Whitehall — London’s Pennsylvania Avenue — was grand. Security was almost military — guards with machine guns at the ready strolling in front of the gate at #10 Downing Street (and at train stations and Heathrow Airport). Judging by the traffic, it seems the standard, big-bus sightseeing day trips seem to have been driven out of business by the double-decker, Hop-on Hop-off tour buses. In fact, “HOHO” buses seemed as numerous as regular city buses.
Reaching Trafalgar Square, I concluded that the Westminster Walk is nearly perfect. I’m very happy with it. From that point, I realized it would have been convenient if the City of London Walk started there rather than a mile east at the edge of The City. But walking The Strand to that starting point, I realized we left this stretch out for good reason — it’s boring.
It rained as I walked through The City, the one-square-mile, old town center now consumed by the financial district and Christopher Wren churches. It’s liberating to not care about the weather. For three weeks I needed sunshine to make good TV. Now, with the crew gone, I was singin’ in the rain.

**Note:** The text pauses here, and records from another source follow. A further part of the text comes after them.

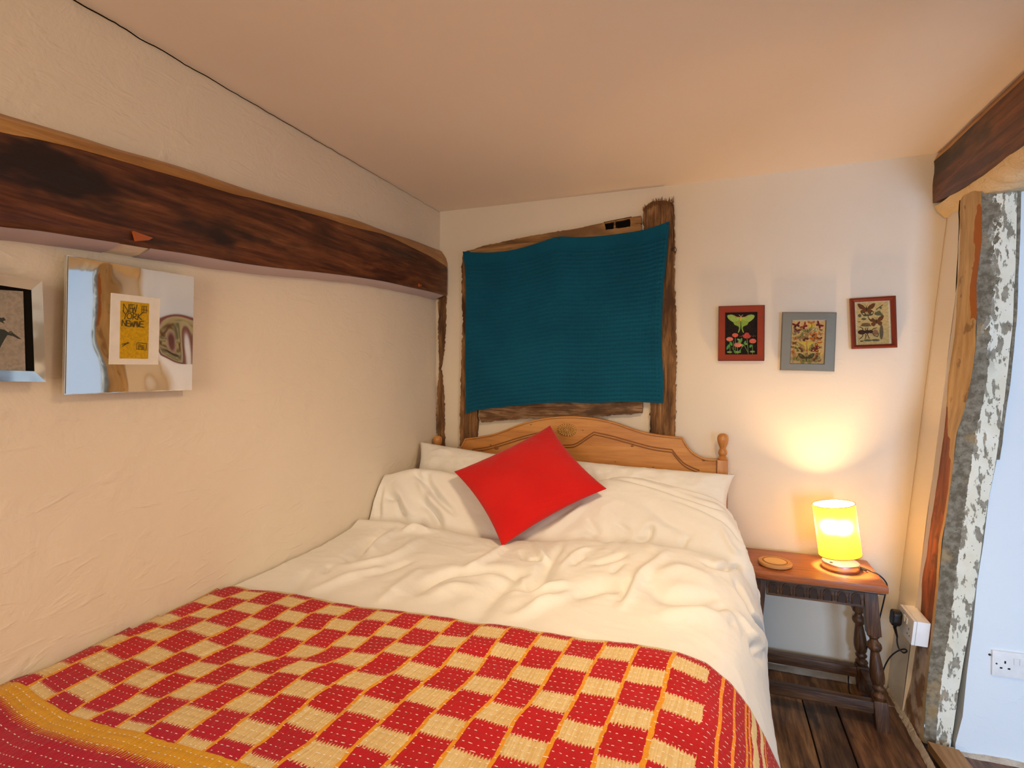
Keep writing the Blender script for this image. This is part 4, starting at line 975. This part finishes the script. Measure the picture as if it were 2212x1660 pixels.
# ------------------------------------------------------------------ pictures
def on_plane(fn, pts): return [fn(x, y) for x, y in pts]
def frame_piece(outer, inner, n, t_out, t_in, mb=None):
    """mitred picture frame: four sides between two quads; n points to the viewer"""
    mb = mb or MB(); n = Vector(n)
    o0 = [Vector(p) for p in outer]; i0 = [Vector(p) for p in inner]
    for k_ in range(4):
        a, b = k_, (k_+1) % 4
        V_ = [o0[a], o0[b], o0[b]+n*t_out, o0[a]+n*t_out, i0[a]+n*t_in, i0[b]+n*t_in, i0[a], i0[b]]
        mb.add(V_, [(0, 1, 2, 3), (3, 2, 5, 4), (4, 5, 7, 6)])
    return mb
def quad_slab(q, n, t0, t1):
    q = [Vector(p)+Vector(n)*t0 for p in q]; return MB().prism(q, Vector(n)*(t1-t0))
class Art:
    def __init__(s, fn): s.fn = fn; s.mb = MB(); s.k = 0
    def poly(s, pts, col):
        s.k += 1; w_ = [s.fn(x, y, 0.0008+0.00003*s.k) for x, y in pts]
        s.mb.add(w_, [tuple(range(len(w_)))], col)
    def line(s, pts, wd, col):
        for (x0, y0), (x1, y1) in zip(pts[:-1], pts[1:]):
            L = math.hypot(x1-x0, y1-y0) or 1; nx, ny = -(y1-y0)/L*wd/2, (x1-x0)/L*wd/2; ex_, ey_ = (x1-x0)/L*wd*.3, (y1-y0)/L*wd*.3
            s.poly([(x0+nx-ex_, y0+ny-ey_), (x1+nx+ex_, y1+ny+ey_), (x1-nx+ex_, y1-ny+ey_), (x0-nx-ex_, y0-ny-ey_)], col)
    def oval(s, cx, cy, rx, ry, col, rot=0, n=14):
        c_, s_ = math.cos(rot), math.sin(rot)
        s.poly([(cx+rx*math.cos(t)*c_-ry*math.sin(t)*s_, cy+rx*math.cos(t)*s_+ry*math.sin(t)*c_) for t in [2*math.pi*i/n for i in range(n)]], col)
    def xf(s, pts, cx, cy, sc, rot):
        c_, s_ = math.cos(rot), math.sin(rot); return [(cx+sc*(x*c_-y*s_), cy+sc*(x*s_+y*c_)) for x, y in pts]
    def butterfly(s, cx, cy, sc, rot, c1, c2, c3=None):
        for m_ in (1, -1):
            s.poly(s.xf([(0, -.05), (m_*.35, -.42), (m_*.75, -.62), (m_*1.0, -.6), (m_*.92, -.3), (m_*.7, -.02), (m_*.3, .1), (0, .12)], cx, cy, sc, rot), c1)
            s.poly(s.xf([(0, .02), (m_*.4, .05), (m_*.68, .16), (m_*.66, .42), (m_*.45, .62), (m_*.22, .52), (m_*.05, .25)], cx, cy, sc, rot), c2)
            if c3: s.poly(s.xf([(m_*.55, -.45), (m_*.85, -.5), (m_*.78, -.3), (m_*.55, -.22)], cx, cy, sc, rot), c3); s.poly(s.xf([(m_*.3, .15), (m_*.5, .2), (m_*.42, .42), (m_*.25, .35)], cx, cy, sc, rot), c3)
        s.poly(s.xf([(-.05, -.25), (.05, -.25), (.06, .1), (.02, .4), (-.02, .4), (-.06, .1)], cx, cy, sc, rot), (.03, .02, .012))
        for m_ in (1, -1): s.line(s.xf([(0, -.25), (m_*.18, -.52)], cx, cy, sc, rot), sc*.03, (.03, .02, .012))
PY = 2.572; NB = (0, -1, 0)
def pic_fn(ox, oy, s, Y): return lambda x, y, d=0.0: onY(ox+x/s, oy+y/s, Y-d)
GRP = 'framed insect prints on the back wall'
# 1: red-brown frame, green moth over clover
f = pic_fn(1540, 640, 10.37, 2.588)
outer = [f(130, 240), f(1150, 212), f(1140, 1450), f(118, 1450)]; inner = [f(275, 378), f(990, 360), f(985, 1310), f(275, 1310)]
root = thing('framed_print', f(630, 1450), 'small red-brown framed print of a pale green moth over pink flowers', 'picture', GRP)
frame_piece(outer, inner, NB, .014, .012).build('frame', 'frame_red', root)
edge = MB()
for q, t in ((outer, .0145), (inner, .0125)):
    qq = [Vector(p)+Vector(NB)*t for p in q]
    for k_ in range(4): edge.tube([qq[k_], qq[(k_+1) % 4]], .0010, 6)
edge.build('frame_edging', 'frame_red_dark', root)
quad_slab(inner, NB, .0, .004).build('backing', 'dark_hole', root)
f = pic_fn(1540, 640, 10.37, 2.5835); A_ = Art(f)
A_.poly([(277, 380), (988, 362), (983, 1308), (277, 1308)], (.012, .008, .007))
G1, G2 = (.22, .36, .055), (.30, .44, .09)
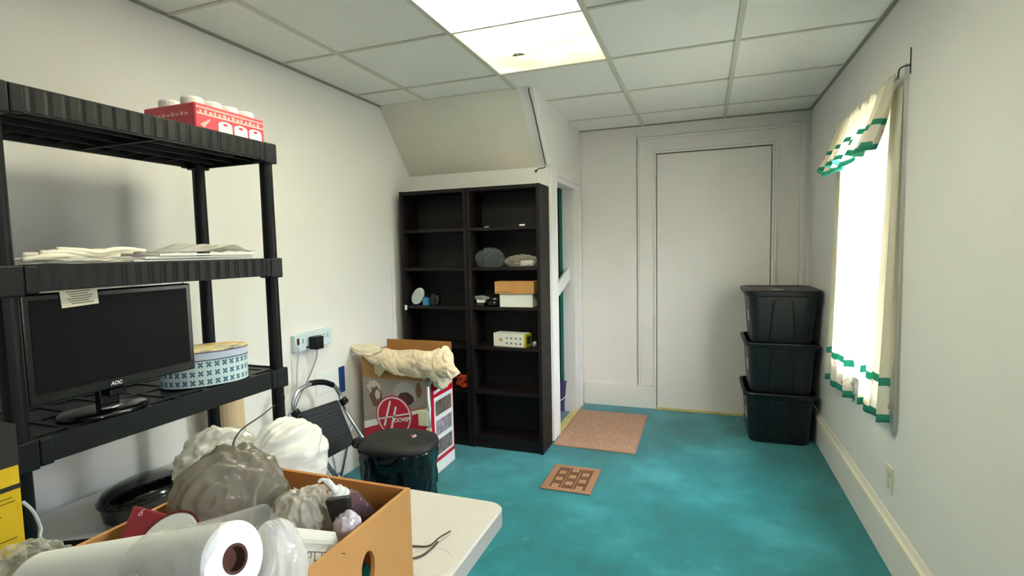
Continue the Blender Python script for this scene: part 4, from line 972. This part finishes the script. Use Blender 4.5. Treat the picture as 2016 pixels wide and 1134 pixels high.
for k in range(26): pts.append((-1.66+0.03*cos(k*1.9)*random.uniform(.6, 1), 1.34+0.045*sin(k*1.9+0.4), Z3+0.016+0.022*(k/26)))
tube(bm, pts, 0.0055, 7, 4); simple('black_cable_coil', bm, BLACK, 'coiled black cable beside the black oval pan on the low shelf', 'cable', smooth=True)
bm = BM(); tube(bm, [(-1.72, 0.86, Z3+0.03), (-1.56, 0.95, Z3+0.03), (-1.50, 1.02, Z3+0.03)], 0.012, 8, 2)
simple('black_bar', bm, BLACK, 'short black rod lying in front of the oval pan on the low shelf', 'rod')
# tan tube leaning behind shelving
bm = BM(); cyl(bm, (-1.955, 1.70, 0.0), (-1.93, 1.66, 0.80), 0.062, 24); simple('beige_fabric_roll', bm, mat('beige_fabric', (218, 190, 150), 0.9, noise_amt=0.06, nscale=8), 'beige roll standing against the left wall behind the right end of the shelving', 'fabric roll', smooth=False, bevel=0.015)

# ---------------------------------------------------------------- folding table
t = thing('folding_table', (-0.80, 0.45, 0), 'white plastic folding table in the foreground', 'table')
TX0, TX1, TY0, TY1, TZ = -1.19, -0.43, -0.45, 1.105, 0.74
TABM = mat('table_plastic', (196, 192, 187), 0.4, noise_amt=0.02, nscale=6)
bm = BM(); cx, cy, hx, hy = (TX0+TX1)/2, (TY0+TY1)/2, (TX1-TX0)/2, (TY1-TY0)/2
loft(bm, [rr(bm, cx, cy, hx-0.012, hy-0.012, TZ-0.044, 0.03), rr(bm, cx, cy, hx, hy, TZ-0.040, 0.035), rr(bm, cx, cy, hx, hy, TZ-0.004, 0.035), rr(bm, cx, cy, hx-0.004, hy-0.004, TZ, 0.032)])
build('table_top', bm, TABM, t)
LEGM = mat('leg_grey', (120, 124, 128), 0.4, 0.6)
for yy in (TY0+0.25, TY1-0.25):
    for xx in (TX0+0.08, TX1-0.08):
        bm = BM(); cyl(bm, (xx, yy, 0), (xx, yy, TZ-0.044), 0.014, 12); build('leg', bm, LEGM, t)
    bm = BM(); cyl(bm, (TX0+0.08, yy, 0.12), (TX1-0.08, yy, 0.12), 0.01, 10); build('crossbar', bm, LEGM, t)
RING = mat('cup_ring', (206, 202, 192), 0.5)
bm = BM(); p = on(845, 1105, z=TZ)
for r0, r1 in ((0.045, 0.047),):
    N = 48
    for k in range(N):
        a0, a1 = 2*pi*k/N, 2*pi*(k+1)/N
        bm.faces.new([bm.verts.new((p.x+r*cos(a), p.y+r*sin(a), TZ+0.0006)) for r, a in ((r0, a0), (r1, a0), (r1, a1), (r0, a1))])
build('cup_ring_stain', bm, RING, t, solid=0.0003)
Zt = TZ+0.0005
bm = BM(); e1 = on(887, 1051, z=Zt)
tube(bm, [(-0.62, 0.86, Zt+0.002), on(815, 1077, z=Zt)+Vector((0, 0, 0.002)), on(845, 1076, z=Zt)+Vector((0, 0, 0.002)), on(865, 1064, z=Zt)+Vector((0, 0, 0.006)), e1+Vector((0, 0, 0.006))], 0.0016, 6, 6)
tube(bm, [(-0.60, 0.78, Zt+0.002), on(815, 1101, z=Zt)+Vector((0, 0, 0.002)), on(845, 1085, z=Zt)+Vector((0, 0, 0.002)), on(862, 1068, z=Zt)+Vector((0, 0, 0.002))], 0.0016, 6, 6)
simple('thin_brown_cord', bm, mat('cord_brown', (74, 48, 44), 0.6), 'thin dark brown cord end on the white table right of the open box', 'cord', smooth=True)

# open cardboard box on table
BX0, BX1, BY0, BY1, BZ = -0.682, -0.386, 0.14, 0.620, 1.0
t = thing('open_cardboard_box', ((BX0+BX1)/2, (BY0+BY1)/2, Zt), 'open tan cardboard box with a round hand hole, full of packaging, on the white table', 'box')
BOXM = mat('box_tan', (196, 144, 84), 0.75, noise_amt=0.05, nscale=9); BOXI = mat('box_inner', (186, 122, 58), 0.8, noise_amt=0.05, nscale=9)
tk = 0.006
def wall_x(x, y0, y1, hole):
    bm = BM(); hy, hz, ry, rz = hole
    N = 32; circ = [(hy+ry*cos(2*pi*k/N), hz+rz*sin(2*pi*k/N)) for k in range(N)]
    def edge(k):  # project on rectangle
        a = 2*pi*k/N; c, s = cos(a), sin(a); m_ = 1e9
        for lim, d in (((y1-hy), c), ((hy-y0), -c)):
            if d > 1e-9: m_ = min(m_, lim/d)
        for lim, d in (((BZ-hz), s), ((hz-Zt), -s)):
            if d > 1e-9: m_ = min(m_, lim/d)
        return (hy+c*m_, hz+s*m_)
    # include corners by snapping nearest
    out = [edge(k) for k in range(N)]
    for cyy, czz in ((y0, Zt), (y1, Zt), (y0, BZ), (y1, BZ)):
        j = min(range(N), key=lambda i: (math.atan2(out[i][1]-hz, out[i][0]-hy)-math.atan2(czz-hz, cyy-hy))**2); out[j] = (cyy, czz)
    R4 = []
    for ring, xx in ((circ, x), (out, x), (out, x+tk), (circ, x+tk)): R4.append([bm.verts.new((xx, a, b)) for a, b in ring])
    R4.append(R4[0])
    for a, b in zip(R4, R4[1:]):
        for k in range(N): bm.faces.new((a[k], a[(k+1) % N], b[(k+1) % N], b[k]))
    return bm
build('side_wall', wall_x(BX1-tk, BY0, BY1, (0.518, 0.942, 0.0135, 0.023)), BOXM, t)
build('side_wall', wall_x(BX0, BY0, BY1, (0.40, 0.942, 0.0135, 0.023)), BOXM, t)
bm = BM(); box(bm, BX0+tk, BX1-tk, BY1-tk, BY1, Zt, BZ); build('end_wall', bm, BOXI, t)
bm = BM(); box(bm, BX0+tk, BX1-tk, BY0, BY0+tk, Zt, BZ); build('end_wall', bm, BOXM, t)
bm = BM(); box(bm, BX0+tk, BX1-tk, BY0+tk, BY1-tk, Zt, Zt+0.005); build('base', bm, BOXM, t)

bm = BM(); lathe(bm, (-0.425, 0.545, Zt+0.0055), [(0.020, 0), (0.022, 0.005), (0.022, 0.165), (0.012, 0.175), (0.010, 0.185)], 28)
simple('teal_bottle', bm, mat('teal_plastic', (20, 120, 130), 0.25), 'teal bottle inside the open box, seen through its hand hole', 'bottle', smooth=False)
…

For lunch, I dropped by the Counting House, a former, elegant bank building converted into a fancy pub that’s popular with the neighborhood’s professionals. I confirmed my feeling that, while there are plenty of “cheap and cheery” modern eateries in London, this is a great spot for a memorable lunch.
After touring St. Paul’s, I hopped into a cab thinking that would save me time as it was getting late. I was wrong. Traffic was slow, the meter reached £12, and I could have got to my next sight faster — and free — with my all-day transit pass. Still, I enjoyed the British Museum and British Library. Then, brain drained, I hopped the Tube and zipped directly back to my hotel in South Kensington.
It was an exhilarating day — not unreasonable for first timer to do it, too. And it was cheap: about £20 for transportation, the audio tours were free, and the sights were free (except St. Paul’s, which costs £15). Lunch cost £15 with a beer. The total: about £50 for a very full day in London.